The recent on-air comment by Fox News reporter Kimberly Guilfoyle, that young women don't understand politics and should stick to social media and dating sites, exposes just how far the familiar cultural denigration of female ability continues unabated. Despite the fact that the age of voting for women in the UK was lowered from 30 to 21 in 1928, decreasing further to 18 in 1970, Ms Guilfoyle's recommendations would appear to return us to a "dark age" of Feminism, where young women are perceived as intellectually incapable and focused far more on frivolities. No matter that these very women are legally entitled to vote, and are being represented by parliament; no matter that girls regularly outstrip boys in achievement at school and university, and are forging the way as leaders in international business, finance and the arts, all are tarred by Ms Guilfoyle's derogatory brush.
Her argument turns on the question of life experience. Using the example of older women "paying the bills, doing the mortgage, kids, crime, education, healthcare," Guilfoyle rejects the notion that young women have anything to offer the voting system, nor should they serve on jury panels, but should instead "go back on Tinder or Match.com." This condemnation appears to be specifically reserved for girls: apparently young men possess all the life experience they need to be able to vote at the age of eighteen, just by virtue of an accident of gender. In the light of recent troll campaigns to silence prominent women online, which in some cases have succeeded in the deletion of their accounts from Twitter following death threats, this statement is more than irresponsible. It is negligent and Guilfoyle's future career as a presenter should be questioned.

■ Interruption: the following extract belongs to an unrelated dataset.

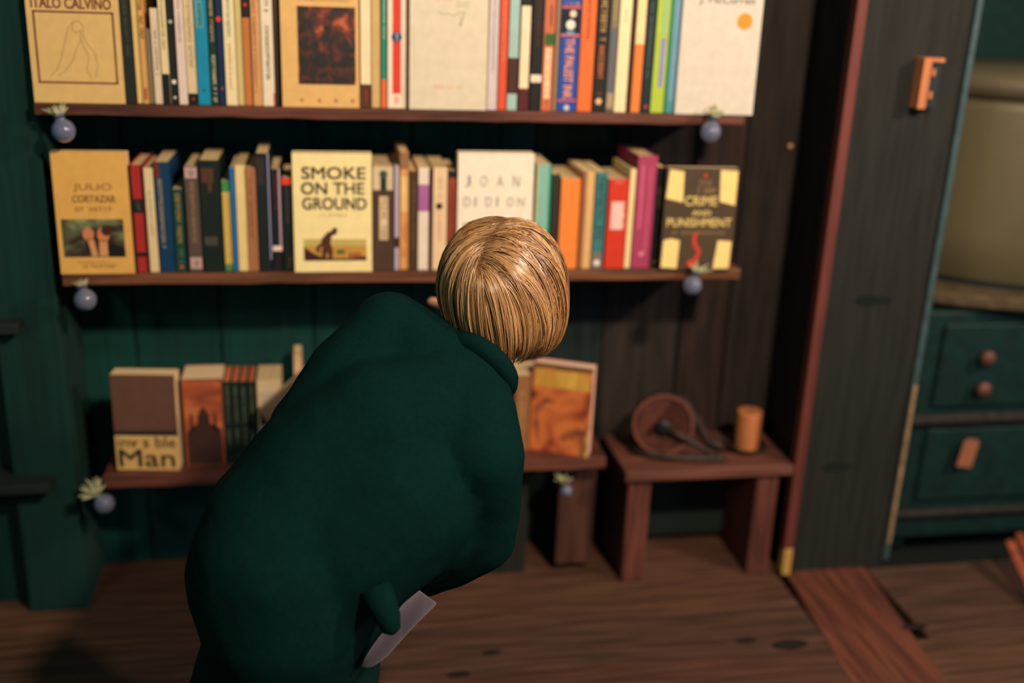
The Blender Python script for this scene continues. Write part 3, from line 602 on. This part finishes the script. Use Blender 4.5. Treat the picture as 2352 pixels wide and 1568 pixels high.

Is it worse that a woman has expressed this view? We've become used to various crass and insensitive comments about women's rights that have been uttered by male public figures over the years, but such ignorance isn't the preserve of one gender. While Guilfoyle may attribute stupidity to young women but not men, such a statement would have been damaging whoever had uttered it, especially from the forum of Fox TV. But yes, I do think it is worse coming from a woman. Presumably Ms Guilfoyle was recalling her younger self, in comparing her accrued experience with that of her youth; presumably she is also thinking of girls she knows now, or of one façade which they might present to the world. Presumably this is a throw-away comment that is borne out of ignorance about the abilities of young people, or both genders, and the ability and commitment evident in many of their lives and activities.
Or perhaps I presume too much. Perhaps this is part of a far more sinister culture, of which Guilfoyle has also become the victim: the overwhelming attack on female intelligence, identity and integrity that prevails at Fox News. With commentators frequently having to make public apologies for sexist commentary, the network projects the atmosphere of the boys' locker room. Far from being the responsible adult in whose hands the vote should be trusted, Guilfoyle has not been smart enough to realise she been co-opted by a misogynistic culture, being made the mouthpiece for a worrying trend which she was in a position to reject. Luckily, the sort of young women whose experience she distrusts, often prove to be far more savvy when it comes to equality in the media.